Thursday, August 27, 2015

Remember, You're Human

I'm trying to find who I am. Beneath the flesh and bone, beneath the self-doubt and insecurities. As I become more confident in my skin and in the person I am becoming, I am growing closer to the person I am meant to be.

But even now, I have days where I'm harder on myself than I deserve.

"You're feeling too much. You're overthinking it. You're being too nice."

The definition of too is a higher degree than is desirable, permissible, or possible; excessively. 

I read those words and immediately think why. Why is feeling "too" much, or being "too" nice viewed negatively? When did these become bad traits to possess?

They're not negative qualities, not in my book. They're what make me who I am. They are what set me apart from the rest. I'd rather do too much, be too much, feel too much. Always. Because who am I if I'm not too much? Just enough? Mediocre? I'm so much more than that. So much more.

I want less days where I am hard on myself. I want them to be few and far between, especially when it comes to characteristics that make me more of who I am. So, I'll stick to feeling everything, and being considered far too nice at times.

Because I am human. And I tend to forget that. While I'm trying to find out who I am beneath my skin, I need to remember that I'm still human, regardless of my search within.



Wednesday, August 5, 2015

It's Okay to Be Selfish

It's okay to be selfish. It's okay to be selfish. It's okay to be selfish. 


The truth within that sentence is overwhelming. It's a sentence that I've been trying to use more, but sometimes it just gets lost in the midst of my thoughts. It normally comes back to me after I've already gone through the motions of feeling guilty over a choice I made that didn't benefit someone else, a choice that benefit ME. But, you want to know a secret? 

Putting yourself first is okay. 

No, it's better than okay. 

It's great. 

It's freeing. 

It's necessary. 

Finding the balance between selflessness and selfishness is something that I've always struggled with. I want to do everything with selflessness, but how do I do that while still making myself a main priority and not feel bad about it?

The simple answer, you just choose to do so.

It's a choice. A choice as simple as deciding to go to the gym. Deciding is the easy part, but remaining committed is the real struggle. 

Telling myself, "It's okay to be selfish," is the same thing. Deciding that I want to believe in this fully is one thing, but choosing to reflect it in my everyday life is the challenge, but one that I willingly accepted. 

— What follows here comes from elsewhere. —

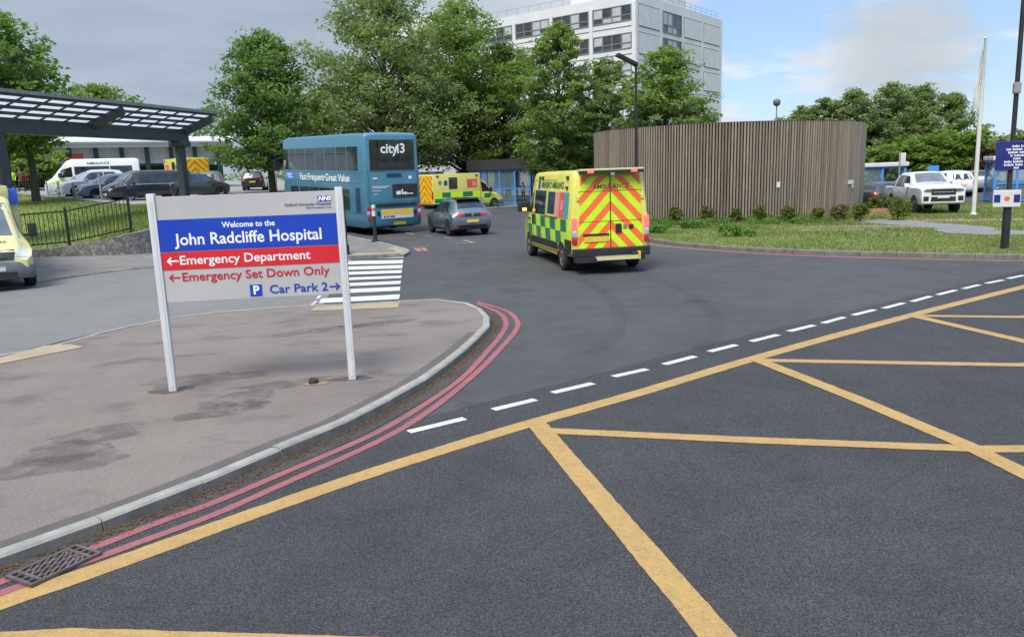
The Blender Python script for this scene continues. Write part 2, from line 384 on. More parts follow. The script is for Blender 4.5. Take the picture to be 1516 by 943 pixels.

Putting myself first is no longer as hard as I thought it was. I wake up knowing that the choices I make are what's best for me. Because at the end of the day, that's whose in my corner. Me. Being happy with your choices and your decisions is a good feeling, one that can only be understood if you're riding the same wave, and I really hope you are. It reminds me of the calm I feel when I look out over the ocean. Tranquility.